In 1255, Walter de Kirkham, Bishop of Durham, wrote: ‘We adjure all priests, by Him who lives for ever, and all the ministers of the Church, especially those in holy orders, that they be not drunkards, nor keep taverns, lest they die an eternal death; moreover, we forbid scot-ales and games in sacred places.’
In 1256, Giles of Bridport, Bishop of Salisbury, decreed: ‘We confirm the prohibition of scot-ales, which has been made for the good both of souls and bodies; and we command rectors, vicars, and other parochial priests that, by frequent exhortations, they earnestly induce their parishioners not rashly to violate the prohibition.’
For another century occasional decrees are issued upon the same subject. One of the last admonitions respecting scot-ales is to be found proceeding from the Synod of Ely in 1364.
It will have been observed how vigorous was the action of the Church in the reign of Henry III. But all is not yet told. Archbishop Langton, in his Constitutions, 1222, decrees (canon 30) that archdeacons, deans, rural deans, and priests abstain from immoderate eating and drinking. Again (canon 47), that neither monks nor canons regular spend time in eating or drinking, save at the stated hours. They may by leave quench their thirst in the refectory, but not indulge.
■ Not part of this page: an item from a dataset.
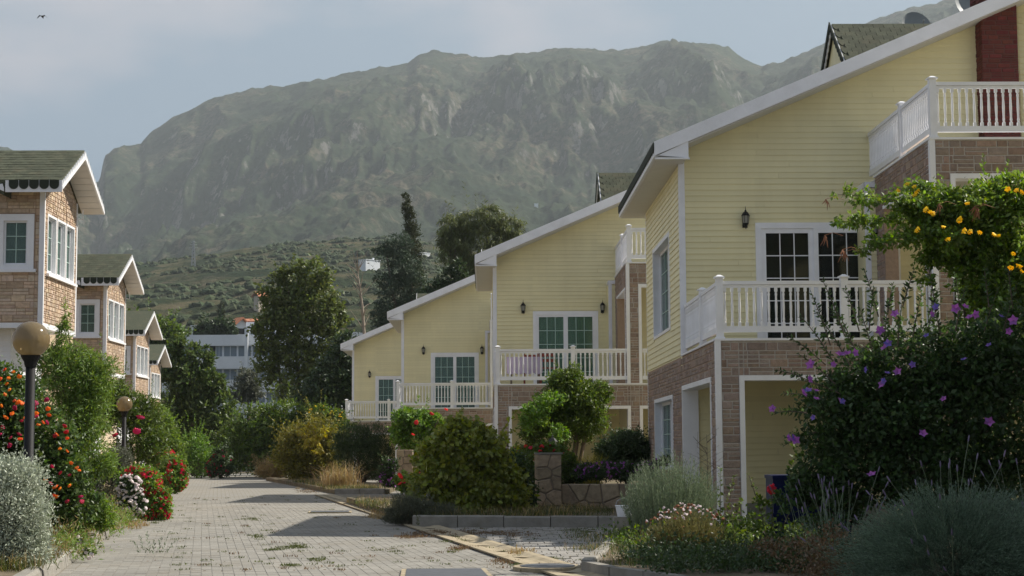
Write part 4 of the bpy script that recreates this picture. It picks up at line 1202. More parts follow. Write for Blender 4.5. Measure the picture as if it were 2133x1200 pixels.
    # barge board with saw teeth
    for sg in (-1, 1):
        b = MB(); n = 13
        z0_ = lambda a: zt(a) - 0.02
        P4 = lambda x, p, q: [(x, ym, z0_(0) - p), (x, ym + sg * he, z0_(he) - p), (x, ym + sg * he, z0_(he) - q), (x, ym, z0_(0) - q)]
        b.loft(P4(xr + 0.001, 0.11, 0.165), P4(xr + 0.03, 0.11, 0.165))
        for k in range(n):
            a0, a1 = he * k / n, he * (k + 1) / n
            q = [(a0, z0_(a0) - 0.111), (a1, z0_(a1) - 0.111), (a0 + 0.02, z0_(a0) - 0.01)]
            b.loft([(xr + 0.001, ym + sg * a, z) for a, z in q], [(xr + 0.028, ym + sg * a, z) for a, z in q])
        b.build('barge_board', WHITE, root)
    # near eave: white fascia with round dark shingle tails
    zf = zt(he)
    f = MB().box(XL - 0.62, xr + 0.02, ym - he - 0.025, ym - he - 0.002, zf - 0.24, zf - 0.01).build('eave_board', WHITE, root)
    if detail >= 0:
        for k in range(5):
            cx = xr - 0.13 - 0.195 * k - 0.0; rr = 0.09
            pts = [(cx + rr * math.cos(a), zf - 0.10 - rr * 0.95 * math.sin(a)) for a in np.linspace(0, math.pi, 11)] + [(cx - rr, zf - 0.01), (cx + rr, zf - 0.01)]
            MB().loft([(x, ym - he - 0.043, z) for x, z in pts], [(x, ym - he - 0.026, z) for x, z in pts]).build('scalloped_shingle', SHINGLED, f)
    # barge of the next gable, running up to the left
    b = MB(); x0 = XL - 0.64
    n = 16
    for k in range(n):
        a0, a1 = 0.12 * k, 0.12 * (k + 1)
        zz = lambda a: zf - 0.16 + 0.48 * a
        b.loft([(x0 - a0, ym - he - 0.06, zz(a0)), (x0 - a1, ym - he - 0.06, zz(a1)), (x0 - a1, ym - he - 0.06, zz(a1) - 0.07), (x0 - a0, ym - he - 0.06, zz(a0) - 0.07)],
               [(x0 - a0, ym - he - 0.03, zz(a0)), (x0 - a1, ym - he - 0.03, zz(a1)), (x0 - a1, ym - he - 0.03, zz(a1) - 0.07), (x0 - a0, ym - he - 0.03, zz(a0) - 0.07)])
        q = [(a0, zz(a0)), (a1, zz(a1)), (a0 + 0.03, zz(a0) + 0.08)]
        b.loft([(x0 - a, ym - he - 0.06, z) for a, z in q], [(x0 - a, ym - he - 0.035, z) for a, z in q])
    b.build('barge_board', WHITE, root)
    A = [(x0, zf - 0.17), (x0 - 2.0, zf - 0.17 + 0.96), (x0 - 4.0, zf - 0.17), (x0 - 4.0, zf - 0.3), (x0 - 2.0, zf + 0.66), (x0, zf - 0.3)]
    MB().loft([(x, ym - he - 0.03, z) for x, z in A], [(x, ym - 0.4, z) for x, z in A]).build('cross_roof', SHINGLE, root)
    # gutter bracket on the far corner
    if detail:
        MB().tube([(XL + 0.02, YL + D + 0.02, ze - 0.32), (XL + 0.12, YL + D + 0.05, ze - 0.33), (XL + 0.12, YL + D + 0.05, ze - 0.12)], 0.014, 5).build('bracket', WHITE, root)
    return root
bay_house(-8.59, 32.6, 0.0, 2, 'nearest brick bay house on the left, with two window sides visible')
bay_house(-11.12, 49.3, -0.17, 1, 'second brick bay house from the front on the left')
bay_house(-13.72, 66.0, -0.50, 0, 'third brick bay house from the front on the left')
bay_house(-16.45, 82.7, -0.80, 0, 'farthest brick bay house on the left, by the leafy tree')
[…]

In the Constitutions of Archbishop Edmund, 1236, the sixth canon forbids clergymen ‘the ill practice by which all that drink together are obliged to equal draughts, and he carries away the credit who hath made most drunk, and taken off the largest cups; therefore, we forbid all forcing to drink.’
Bishop Grosseteste, to whom reference has lately been made, turned his attention to the indirect as well as the direct occasions of excess. He suppressed the May games in his diocese of Lincoln, from which date the practices of the day have gradually changed. The nature of the festivities may be guessed from the fact that the Maypole used to be called ale-stake.[70]
The action of the civil power was still limited in its scope. Regulation of tariff was among the most prominent of its efforts. Thus in the fifty-first year of Henry III. (1266), it was enacted that when a quarter of wheat is sold for 3s. or 3s. 4d., and a quarter of barley for 1s. 8d., and a quarter of oats for 1s. 4d., then brewers in cities ought and may well afford to sell two gallons of beer or ale for a penny; and out of cities to sell three or four gallons for a penny. These regulations are indicative that the manufacture of ale had become of much consequence.
The quality of this drink was questionable. Matthew Paris describes it as very weak.
Henry of Avranches, a Norman poet of the period, has some coarse banter upon it. The lines as translated begin thus:—
Of this strange drink, so like the Stygian lake,
Men call it ale, I know not what to make.